A Emmaus lo avevano riconosciuto allo spezzare del pane. Non tanto “il pane”, quanto “la frazione” del pane. Non l’ “oggetto-pane”, ma l’ “azione-di-condividerlo”. Stiamo attenti a non ridurre l’Eucarestia a un premio per le anime buone la cui grande preoccupazione è quella di confessarsi per stare a posto e farsi la comunione la domenica a Messa. Senza la condivisione, l’Eucarestia diventa anch’essa un feticcio, un idolo vuoto che noi andiamo a riempire con un “pieno di sé” per avallare un nostro sentimento di bontà, per dire a noi stessi che stiamo bene così. Quel che costituisce l’Eucarestia non è la “sacralità” del pane, ma il “gesto” della condivisione, per cui l’Eucarestia la possono toccare tutti, si prolunga anche nel pasto caldo offerto ai poveri alla stazione ferroviaria, dove ci sono tante persone bastonate dalla vita e rassegnate a un viaggio di sola andata. Dovremmo fare come ha fatto Gesù: incontrare, interrogare, lasciar parlare, sciogliere i dubbi, spiegare i fatti e poi … scomparire, dopo aver lasciato una parola, un pane o una veste.

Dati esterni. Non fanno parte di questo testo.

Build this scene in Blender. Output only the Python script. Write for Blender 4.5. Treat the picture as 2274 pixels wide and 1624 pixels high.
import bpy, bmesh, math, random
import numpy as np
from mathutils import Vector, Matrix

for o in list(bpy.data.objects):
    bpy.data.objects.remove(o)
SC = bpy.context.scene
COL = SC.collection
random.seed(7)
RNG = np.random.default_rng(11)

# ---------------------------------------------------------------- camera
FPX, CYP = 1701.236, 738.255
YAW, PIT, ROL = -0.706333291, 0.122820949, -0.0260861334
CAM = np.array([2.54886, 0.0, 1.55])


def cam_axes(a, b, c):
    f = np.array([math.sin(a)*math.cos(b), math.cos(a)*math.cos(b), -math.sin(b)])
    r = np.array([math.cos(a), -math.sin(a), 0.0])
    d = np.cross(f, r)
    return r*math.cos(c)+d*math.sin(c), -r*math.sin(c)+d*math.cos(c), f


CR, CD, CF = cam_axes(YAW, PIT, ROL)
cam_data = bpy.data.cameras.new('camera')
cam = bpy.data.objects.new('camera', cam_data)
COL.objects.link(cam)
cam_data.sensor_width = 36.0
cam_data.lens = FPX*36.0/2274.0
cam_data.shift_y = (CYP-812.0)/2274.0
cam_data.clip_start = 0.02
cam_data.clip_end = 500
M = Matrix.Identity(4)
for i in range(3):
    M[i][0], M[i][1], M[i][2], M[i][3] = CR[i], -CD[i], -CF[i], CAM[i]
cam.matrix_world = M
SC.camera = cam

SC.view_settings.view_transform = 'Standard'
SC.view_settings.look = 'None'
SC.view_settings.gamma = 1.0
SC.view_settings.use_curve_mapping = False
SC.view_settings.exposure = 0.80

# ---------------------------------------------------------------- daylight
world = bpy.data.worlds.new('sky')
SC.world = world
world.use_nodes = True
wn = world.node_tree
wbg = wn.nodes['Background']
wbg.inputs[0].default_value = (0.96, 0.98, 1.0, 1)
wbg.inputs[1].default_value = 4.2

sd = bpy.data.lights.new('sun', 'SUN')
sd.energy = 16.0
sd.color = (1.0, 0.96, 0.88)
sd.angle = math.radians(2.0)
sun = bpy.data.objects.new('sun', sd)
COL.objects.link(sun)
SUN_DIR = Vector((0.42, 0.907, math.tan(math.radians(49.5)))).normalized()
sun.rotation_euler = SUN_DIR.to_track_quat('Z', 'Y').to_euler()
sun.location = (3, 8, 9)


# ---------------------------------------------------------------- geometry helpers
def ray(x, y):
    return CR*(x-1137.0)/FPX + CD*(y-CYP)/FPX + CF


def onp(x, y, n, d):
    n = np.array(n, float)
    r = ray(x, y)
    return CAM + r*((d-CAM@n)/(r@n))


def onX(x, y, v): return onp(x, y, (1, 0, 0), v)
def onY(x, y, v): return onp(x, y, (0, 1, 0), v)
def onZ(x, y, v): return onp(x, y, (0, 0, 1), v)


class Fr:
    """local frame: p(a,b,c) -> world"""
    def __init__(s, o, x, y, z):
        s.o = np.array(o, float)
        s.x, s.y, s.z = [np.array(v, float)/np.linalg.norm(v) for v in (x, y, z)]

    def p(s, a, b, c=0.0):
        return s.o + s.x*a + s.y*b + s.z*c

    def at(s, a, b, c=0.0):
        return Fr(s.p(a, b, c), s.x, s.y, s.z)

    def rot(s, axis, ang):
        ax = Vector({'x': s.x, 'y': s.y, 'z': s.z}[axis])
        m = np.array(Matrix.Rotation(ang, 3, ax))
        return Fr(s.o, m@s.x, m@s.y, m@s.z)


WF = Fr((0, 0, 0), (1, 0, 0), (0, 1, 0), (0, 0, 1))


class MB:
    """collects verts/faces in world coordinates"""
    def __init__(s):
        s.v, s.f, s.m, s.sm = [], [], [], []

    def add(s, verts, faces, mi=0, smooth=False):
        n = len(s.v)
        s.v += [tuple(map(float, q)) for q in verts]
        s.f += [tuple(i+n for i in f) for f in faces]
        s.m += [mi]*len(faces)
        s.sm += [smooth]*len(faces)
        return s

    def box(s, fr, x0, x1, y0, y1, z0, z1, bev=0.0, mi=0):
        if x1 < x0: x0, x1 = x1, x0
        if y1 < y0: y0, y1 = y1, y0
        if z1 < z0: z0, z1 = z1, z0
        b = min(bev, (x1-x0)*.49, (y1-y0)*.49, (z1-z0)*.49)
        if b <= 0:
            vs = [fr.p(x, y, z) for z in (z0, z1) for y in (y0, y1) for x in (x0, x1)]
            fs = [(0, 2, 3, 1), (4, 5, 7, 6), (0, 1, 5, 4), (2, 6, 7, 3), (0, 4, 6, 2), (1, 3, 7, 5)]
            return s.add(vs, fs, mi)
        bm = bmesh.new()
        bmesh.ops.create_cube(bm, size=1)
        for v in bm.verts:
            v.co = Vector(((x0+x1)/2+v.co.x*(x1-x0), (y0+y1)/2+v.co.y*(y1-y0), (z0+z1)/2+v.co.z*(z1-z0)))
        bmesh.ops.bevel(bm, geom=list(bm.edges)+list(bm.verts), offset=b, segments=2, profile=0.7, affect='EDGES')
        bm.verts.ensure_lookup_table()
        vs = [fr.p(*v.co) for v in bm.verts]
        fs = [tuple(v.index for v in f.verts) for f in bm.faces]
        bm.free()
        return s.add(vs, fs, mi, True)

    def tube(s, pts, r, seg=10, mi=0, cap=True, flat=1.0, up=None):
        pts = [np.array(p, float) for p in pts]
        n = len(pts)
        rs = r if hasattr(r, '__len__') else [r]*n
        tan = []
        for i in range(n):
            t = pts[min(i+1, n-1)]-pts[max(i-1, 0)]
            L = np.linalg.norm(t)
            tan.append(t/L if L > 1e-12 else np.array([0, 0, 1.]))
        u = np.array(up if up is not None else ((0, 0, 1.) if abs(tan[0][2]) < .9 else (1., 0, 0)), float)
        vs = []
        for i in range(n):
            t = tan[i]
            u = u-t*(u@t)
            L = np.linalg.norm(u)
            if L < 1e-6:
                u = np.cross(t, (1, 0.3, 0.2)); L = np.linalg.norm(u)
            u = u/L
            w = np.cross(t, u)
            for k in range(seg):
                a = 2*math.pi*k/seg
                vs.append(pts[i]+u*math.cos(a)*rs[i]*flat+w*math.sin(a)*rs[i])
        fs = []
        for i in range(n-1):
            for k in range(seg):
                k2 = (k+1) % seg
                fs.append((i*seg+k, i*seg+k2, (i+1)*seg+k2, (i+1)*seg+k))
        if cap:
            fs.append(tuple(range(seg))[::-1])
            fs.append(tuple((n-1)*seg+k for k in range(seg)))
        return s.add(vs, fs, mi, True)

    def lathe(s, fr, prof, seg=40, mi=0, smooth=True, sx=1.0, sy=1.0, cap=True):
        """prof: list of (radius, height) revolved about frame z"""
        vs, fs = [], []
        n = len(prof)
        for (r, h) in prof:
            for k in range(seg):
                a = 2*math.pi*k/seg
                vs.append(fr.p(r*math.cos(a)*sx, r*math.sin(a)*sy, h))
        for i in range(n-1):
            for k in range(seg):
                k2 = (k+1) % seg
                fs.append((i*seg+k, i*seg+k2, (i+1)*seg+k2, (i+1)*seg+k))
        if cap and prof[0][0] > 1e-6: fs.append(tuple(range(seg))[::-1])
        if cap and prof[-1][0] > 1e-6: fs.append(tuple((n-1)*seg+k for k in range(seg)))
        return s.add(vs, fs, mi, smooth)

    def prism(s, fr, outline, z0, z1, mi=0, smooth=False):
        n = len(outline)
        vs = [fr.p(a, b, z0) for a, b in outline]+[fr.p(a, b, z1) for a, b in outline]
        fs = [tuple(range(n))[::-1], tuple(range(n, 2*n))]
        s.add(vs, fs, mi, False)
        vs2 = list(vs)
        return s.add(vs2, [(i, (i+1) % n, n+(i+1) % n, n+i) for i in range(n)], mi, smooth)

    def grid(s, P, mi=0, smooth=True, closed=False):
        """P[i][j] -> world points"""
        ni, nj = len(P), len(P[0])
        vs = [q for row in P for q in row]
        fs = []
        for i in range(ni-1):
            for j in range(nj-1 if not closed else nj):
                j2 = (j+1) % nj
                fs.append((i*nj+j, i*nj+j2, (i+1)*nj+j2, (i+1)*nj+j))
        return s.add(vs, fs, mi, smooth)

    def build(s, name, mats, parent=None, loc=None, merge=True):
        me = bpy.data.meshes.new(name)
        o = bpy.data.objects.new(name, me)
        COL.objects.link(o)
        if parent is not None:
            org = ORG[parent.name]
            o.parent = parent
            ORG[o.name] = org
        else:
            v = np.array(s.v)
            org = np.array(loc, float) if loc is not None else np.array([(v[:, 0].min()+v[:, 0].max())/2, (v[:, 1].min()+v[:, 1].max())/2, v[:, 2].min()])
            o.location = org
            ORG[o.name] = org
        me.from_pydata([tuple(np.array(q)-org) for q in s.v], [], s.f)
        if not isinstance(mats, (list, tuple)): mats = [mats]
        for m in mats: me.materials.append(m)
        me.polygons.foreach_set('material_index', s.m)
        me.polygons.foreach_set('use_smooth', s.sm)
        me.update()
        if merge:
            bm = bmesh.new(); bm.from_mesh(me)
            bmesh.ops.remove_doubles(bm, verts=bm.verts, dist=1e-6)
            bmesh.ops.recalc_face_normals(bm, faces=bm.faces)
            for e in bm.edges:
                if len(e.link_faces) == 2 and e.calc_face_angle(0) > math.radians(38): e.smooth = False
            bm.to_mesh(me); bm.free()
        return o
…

Mai diffidare dello straniero, sfoderando un’aria di superiorità, o manifestando sentimenti di avversione o di paura. Reagiamo male perché la sua presenza ci conduce al confronto con noi stessi, e questo non ci piace. Il primo contatto non è immediato, tuttavia se ci fermiamo ad ascoltarlo, ci accorgiamo che lo straniero spesso la sa più lunga di noi, è laureato, è latore di un’autentica rivelazione! Lo straniero, talvolta, è Cristo stesso che si improvvisa nostro compagno di strada!